September 16, 2025
Hard rain on the roof, shooting out in streams where the gutter man failed. I must have been cold last night, for there were dreams of snow covered landscapes. In one, my sister and I stood by a frozen river competing in who knew the names of more Norwegian birds.
The creature in my garden was an iris-borer, the larva of a benighted moth. Sorry I didn’t throw it to the towhees.
In the last hour when they would have been visible, two bears cubs and their enormous mother came to visit. It puzzles me why they walk across the front porch rather than around, which would eliminate at least two climbs. Maybe they’re looking in on me. In any case, it makes night porch-sitting an adventure. They drank from the pond, frolicked, disappeared into the night, leaving me with a sense of benediction.
Alert for the failing of my faculties, I light upon the myriads of typos that crop up in my writing, more, I think, than in times before. In the last entry I mistyped the word “turkey” three times in three different ways. There are sometimes two errors in four words. Right now I mistyped “different.” I suppose editing solves the problem, but adds lugubriousness to an activity that used to be fleet as the wind.

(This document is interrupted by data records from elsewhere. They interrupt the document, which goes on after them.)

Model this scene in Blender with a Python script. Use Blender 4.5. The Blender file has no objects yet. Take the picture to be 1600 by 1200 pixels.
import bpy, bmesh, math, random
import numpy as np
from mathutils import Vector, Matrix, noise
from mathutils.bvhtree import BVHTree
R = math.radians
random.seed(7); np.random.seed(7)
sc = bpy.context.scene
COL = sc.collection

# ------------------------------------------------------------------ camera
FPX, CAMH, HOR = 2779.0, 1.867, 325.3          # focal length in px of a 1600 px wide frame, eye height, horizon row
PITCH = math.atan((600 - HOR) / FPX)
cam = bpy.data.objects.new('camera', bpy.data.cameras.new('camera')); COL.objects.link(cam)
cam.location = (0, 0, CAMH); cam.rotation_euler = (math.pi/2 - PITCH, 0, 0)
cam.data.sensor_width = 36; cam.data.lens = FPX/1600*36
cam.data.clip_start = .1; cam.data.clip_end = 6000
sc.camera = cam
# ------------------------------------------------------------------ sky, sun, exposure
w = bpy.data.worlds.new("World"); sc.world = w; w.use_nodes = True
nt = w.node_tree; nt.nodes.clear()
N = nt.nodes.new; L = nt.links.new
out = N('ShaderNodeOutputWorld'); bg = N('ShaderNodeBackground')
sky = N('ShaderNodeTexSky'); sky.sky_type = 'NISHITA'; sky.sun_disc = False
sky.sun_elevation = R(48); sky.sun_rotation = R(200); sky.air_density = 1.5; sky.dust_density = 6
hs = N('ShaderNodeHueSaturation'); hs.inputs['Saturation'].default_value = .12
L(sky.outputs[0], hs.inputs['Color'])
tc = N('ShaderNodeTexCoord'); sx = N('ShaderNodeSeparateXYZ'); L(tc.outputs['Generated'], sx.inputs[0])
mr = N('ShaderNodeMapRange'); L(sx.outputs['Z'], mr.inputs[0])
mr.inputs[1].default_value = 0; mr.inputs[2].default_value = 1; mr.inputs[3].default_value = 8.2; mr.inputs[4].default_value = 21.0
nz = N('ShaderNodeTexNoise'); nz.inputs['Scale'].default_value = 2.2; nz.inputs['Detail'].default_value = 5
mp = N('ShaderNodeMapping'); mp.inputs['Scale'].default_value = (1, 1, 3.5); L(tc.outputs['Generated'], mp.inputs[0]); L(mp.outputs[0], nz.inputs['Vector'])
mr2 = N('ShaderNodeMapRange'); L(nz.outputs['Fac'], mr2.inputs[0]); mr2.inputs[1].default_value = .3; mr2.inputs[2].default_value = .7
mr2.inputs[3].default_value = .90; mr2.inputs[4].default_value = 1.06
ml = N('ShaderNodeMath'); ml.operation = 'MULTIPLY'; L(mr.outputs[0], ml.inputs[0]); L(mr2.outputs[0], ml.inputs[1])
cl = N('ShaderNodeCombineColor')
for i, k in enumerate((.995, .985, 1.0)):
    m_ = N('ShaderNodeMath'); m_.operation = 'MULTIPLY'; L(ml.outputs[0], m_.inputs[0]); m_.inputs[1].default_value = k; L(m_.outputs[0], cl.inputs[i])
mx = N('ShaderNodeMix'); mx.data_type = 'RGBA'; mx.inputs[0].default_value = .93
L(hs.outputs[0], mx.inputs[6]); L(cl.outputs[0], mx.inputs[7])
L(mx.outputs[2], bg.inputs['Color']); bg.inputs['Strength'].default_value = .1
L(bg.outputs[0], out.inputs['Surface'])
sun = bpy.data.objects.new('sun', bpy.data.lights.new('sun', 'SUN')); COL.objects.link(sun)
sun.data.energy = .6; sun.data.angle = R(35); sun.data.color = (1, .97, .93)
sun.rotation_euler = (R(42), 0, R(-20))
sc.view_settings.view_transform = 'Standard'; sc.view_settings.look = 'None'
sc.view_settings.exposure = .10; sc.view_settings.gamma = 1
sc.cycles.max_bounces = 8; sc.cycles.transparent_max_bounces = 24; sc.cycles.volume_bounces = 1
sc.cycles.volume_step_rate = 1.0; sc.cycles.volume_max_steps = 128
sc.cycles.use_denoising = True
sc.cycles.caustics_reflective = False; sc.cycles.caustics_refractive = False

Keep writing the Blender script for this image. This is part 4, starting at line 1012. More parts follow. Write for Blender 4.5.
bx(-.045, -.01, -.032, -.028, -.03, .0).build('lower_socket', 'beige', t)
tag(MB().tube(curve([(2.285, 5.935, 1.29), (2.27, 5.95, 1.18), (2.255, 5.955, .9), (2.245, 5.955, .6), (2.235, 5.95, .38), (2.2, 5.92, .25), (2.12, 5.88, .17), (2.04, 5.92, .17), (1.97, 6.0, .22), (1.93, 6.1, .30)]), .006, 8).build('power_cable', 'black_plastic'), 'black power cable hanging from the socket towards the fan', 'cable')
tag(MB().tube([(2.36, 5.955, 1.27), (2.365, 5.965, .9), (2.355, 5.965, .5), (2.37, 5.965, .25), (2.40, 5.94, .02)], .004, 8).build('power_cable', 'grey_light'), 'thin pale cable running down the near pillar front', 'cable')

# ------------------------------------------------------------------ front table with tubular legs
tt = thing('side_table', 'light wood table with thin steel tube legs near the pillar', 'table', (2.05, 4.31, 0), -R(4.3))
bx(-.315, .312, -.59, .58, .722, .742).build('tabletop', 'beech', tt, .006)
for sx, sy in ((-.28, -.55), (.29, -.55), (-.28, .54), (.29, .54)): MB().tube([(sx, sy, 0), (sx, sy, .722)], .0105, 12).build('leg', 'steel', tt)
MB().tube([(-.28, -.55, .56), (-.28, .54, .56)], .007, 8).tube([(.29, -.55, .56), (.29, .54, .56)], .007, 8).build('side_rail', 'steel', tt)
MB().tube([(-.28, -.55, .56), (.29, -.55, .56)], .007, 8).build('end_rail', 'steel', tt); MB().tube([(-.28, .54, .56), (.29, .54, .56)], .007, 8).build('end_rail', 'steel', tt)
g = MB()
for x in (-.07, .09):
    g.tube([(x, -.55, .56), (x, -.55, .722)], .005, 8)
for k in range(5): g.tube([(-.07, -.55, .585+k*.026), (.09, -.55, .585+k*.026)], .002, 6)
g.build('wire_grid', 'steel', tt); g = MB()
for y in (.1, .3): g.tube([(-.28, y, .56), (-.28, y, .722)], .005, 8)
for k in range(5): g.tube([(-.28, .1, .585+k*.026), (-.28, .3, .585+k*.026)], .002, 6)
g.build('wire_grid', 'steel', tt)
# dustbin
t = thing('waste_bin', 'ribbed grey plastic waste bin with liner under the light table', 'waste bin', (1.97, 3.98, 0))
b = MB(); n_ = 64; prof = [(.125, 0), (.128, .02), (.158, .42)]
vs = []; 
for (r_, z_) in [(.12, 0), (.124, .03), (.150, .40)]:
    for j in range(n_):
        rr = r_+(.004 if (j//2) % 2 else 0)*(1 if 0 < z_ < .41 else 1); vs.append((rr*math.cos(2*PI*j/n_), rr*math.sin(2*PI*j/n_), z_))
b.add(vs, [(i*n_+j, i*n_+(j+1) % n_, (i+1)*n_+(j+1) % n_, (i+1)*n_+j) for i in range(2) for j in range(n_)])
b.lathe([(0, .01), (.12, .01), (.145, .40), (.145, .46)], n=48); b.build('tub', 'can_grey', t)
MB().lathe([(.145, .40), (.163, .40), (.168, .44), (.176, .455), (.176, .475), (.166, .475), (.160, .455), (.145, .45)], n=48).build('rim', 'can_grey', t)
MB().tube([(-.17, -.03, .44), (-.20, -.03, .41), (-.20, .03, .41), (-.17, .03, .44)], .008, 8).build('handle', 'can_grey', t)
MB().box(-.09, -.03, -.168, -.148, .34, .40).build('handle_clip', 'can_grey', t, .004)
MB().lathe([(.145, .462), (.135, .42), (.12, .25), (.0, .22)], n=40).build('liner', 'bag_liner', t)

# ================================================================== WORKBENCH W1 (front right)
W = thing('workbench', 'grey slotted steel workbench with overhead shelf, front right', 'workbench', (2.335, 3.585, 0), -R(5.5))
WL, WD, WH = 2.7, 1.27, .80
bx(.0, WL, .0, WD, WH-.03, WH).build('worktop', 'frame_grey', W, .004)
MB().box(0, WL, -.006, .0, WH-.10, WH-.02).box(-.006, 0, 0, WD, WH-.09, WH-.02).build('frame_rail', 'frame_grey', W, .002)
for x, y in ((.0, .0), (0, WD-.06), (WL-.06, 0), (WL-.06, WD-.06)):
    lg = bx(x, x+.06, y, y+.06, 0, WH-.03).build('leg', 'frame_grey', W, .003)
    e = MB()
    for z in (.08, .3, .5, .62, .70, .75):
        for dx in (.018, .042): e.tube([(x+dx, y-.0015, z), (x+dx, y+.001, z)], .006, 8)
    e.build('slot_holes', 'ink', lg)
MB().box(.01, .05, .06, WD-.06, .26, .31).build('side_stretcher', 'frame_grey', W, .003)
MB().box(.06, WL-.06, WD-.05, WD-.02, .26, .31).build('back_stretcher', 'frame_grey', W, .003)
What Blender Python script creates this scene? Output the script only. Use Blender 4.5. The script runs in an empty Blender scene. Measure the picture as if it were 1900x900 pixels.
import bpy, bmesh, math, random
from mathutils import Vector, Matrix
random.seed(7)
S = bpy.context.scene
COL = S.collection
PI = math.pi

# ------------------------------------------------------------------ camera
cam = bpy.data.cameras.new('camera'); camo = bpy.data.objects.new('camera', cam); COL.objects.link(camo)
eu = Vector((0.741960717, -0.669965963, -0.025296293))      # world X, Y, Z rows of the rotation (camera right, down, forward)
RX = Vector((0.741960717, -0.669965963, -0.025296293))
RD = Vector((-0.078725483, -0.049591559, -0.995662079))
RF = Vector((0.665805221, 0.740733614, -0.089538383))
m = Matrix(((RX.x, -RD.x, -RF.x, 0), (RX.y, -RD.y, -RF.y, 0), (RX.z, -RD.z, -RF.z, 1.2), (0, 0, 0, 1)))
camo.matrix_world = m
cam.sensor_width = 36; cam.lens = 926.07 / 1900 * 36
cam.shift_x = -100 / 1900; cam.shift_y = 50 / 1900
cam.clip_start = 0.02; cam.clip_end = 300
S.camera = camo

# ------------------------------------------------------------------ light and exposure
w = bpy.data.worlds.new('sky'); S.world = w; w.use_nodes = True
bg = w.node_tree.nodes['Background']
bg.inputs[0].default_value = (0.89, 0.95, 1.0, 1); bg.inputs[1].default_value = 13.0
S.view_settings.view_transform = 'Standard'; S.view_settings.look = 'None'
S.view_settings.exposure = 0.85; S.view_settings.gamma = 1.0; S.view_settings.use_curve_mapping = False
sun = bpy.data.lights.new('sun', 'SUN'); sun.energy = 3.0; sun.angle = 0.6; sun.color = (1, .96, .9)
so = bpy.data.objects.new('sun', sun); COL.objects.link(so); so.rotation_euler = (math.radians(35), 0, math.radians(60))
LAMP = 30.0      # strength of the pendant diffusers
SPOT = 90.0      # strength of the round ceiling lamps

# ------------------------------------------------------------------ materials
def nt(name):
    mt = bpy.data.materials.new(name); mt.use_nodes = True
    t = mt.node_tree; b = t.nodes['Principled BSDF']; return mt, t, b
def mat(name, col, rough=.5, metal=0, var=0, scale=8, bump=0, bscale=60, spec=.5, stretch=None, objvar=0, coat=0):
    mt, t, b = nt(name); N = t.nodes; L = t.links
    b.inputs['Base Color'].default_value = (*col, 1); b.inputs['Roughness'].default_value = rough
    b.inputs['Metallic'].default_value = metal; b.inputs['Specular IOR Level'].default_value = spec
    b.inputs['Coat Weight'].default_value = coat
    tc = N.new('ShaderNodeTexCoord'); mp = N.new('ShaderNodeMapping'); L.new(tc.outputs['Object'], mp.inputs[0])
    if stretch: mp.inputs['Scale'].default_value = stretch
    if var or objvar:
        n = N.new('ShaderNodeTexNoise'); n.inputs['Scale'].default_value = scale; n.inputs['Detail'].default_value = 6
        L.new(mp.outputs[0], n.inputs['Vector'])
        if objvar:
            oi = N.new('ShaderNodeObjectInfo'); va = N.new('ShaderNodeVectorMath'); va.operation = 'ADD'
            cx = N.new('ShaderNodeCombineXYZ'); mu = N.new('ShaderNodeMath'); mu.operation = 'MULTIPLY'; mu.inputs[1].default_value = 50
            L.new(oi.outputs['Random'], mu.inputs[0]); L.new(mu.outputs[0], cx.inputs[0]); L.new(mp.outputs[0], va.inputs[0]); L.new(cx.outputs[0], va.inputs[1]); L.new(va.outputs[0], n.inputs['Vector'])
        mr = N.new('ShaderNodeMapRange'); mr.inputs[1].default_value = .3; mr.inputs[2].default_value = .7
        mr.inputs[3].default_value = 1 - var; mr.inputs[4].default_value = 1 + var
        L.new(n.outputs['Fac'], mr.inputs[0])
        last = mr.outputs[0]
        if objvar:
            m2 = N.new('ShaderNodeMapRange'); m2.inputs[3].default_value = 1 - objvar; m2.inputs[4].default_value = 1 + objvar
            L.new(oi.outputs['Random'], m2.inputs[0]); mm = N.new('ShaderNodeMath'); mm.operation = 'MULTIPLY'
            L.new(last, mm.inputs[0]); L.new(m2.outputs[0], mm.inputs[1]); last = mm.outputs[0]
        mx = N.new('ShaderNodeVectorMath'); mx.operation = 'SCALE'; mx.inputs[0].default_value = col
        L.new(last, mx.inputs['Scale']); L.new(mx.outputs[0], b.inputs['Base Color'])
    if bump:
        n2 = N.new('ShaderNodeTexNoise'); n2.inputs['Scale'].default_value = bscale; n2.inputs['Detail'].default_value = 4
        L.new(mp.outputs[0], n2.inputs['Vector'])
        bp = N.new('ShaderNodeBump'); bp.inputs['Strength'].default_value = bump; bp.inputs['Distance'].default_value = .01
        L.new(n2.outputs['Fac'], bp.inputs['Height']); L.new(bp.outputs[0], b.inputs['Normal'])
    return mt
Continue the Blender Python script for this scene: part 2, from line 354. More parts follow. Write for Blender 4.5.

SS writes in a press release about T's upcoming production: I've long believed that the subject of a play doesn't tell you much about it: something that sounds amazing might be so badly written as to be an utter bore, and something that sounds unbearable might prove funny and transcendent. And I had a direct example of that quite a bit earlier, when another of our great local playwrights, David Brendan Hopes, sent me a script about the Triangle Shirtwaist Factory tragedy. All I could think before reading it was, "Too sad! I don't want to have anything to do with this!"I hadn't read two pages of David's remarkable Washington Place (which I produced and directed at The Magnetic 10 years ago, and which opens in a new production at HART, coincidentally, in October) when, to my surprise and delight, I was having such a good time that I immediately knew we had to do it. For David hadn't focused on the horror, even though it was there; he had concentrated his considerable gifts on the lives and loves of the otherwise unknown victims, gracing them with intelligence and humor and a humanity that could not be denied. The results were astonishing, about which I'm sure those of you lucky enough to have seen it would agree.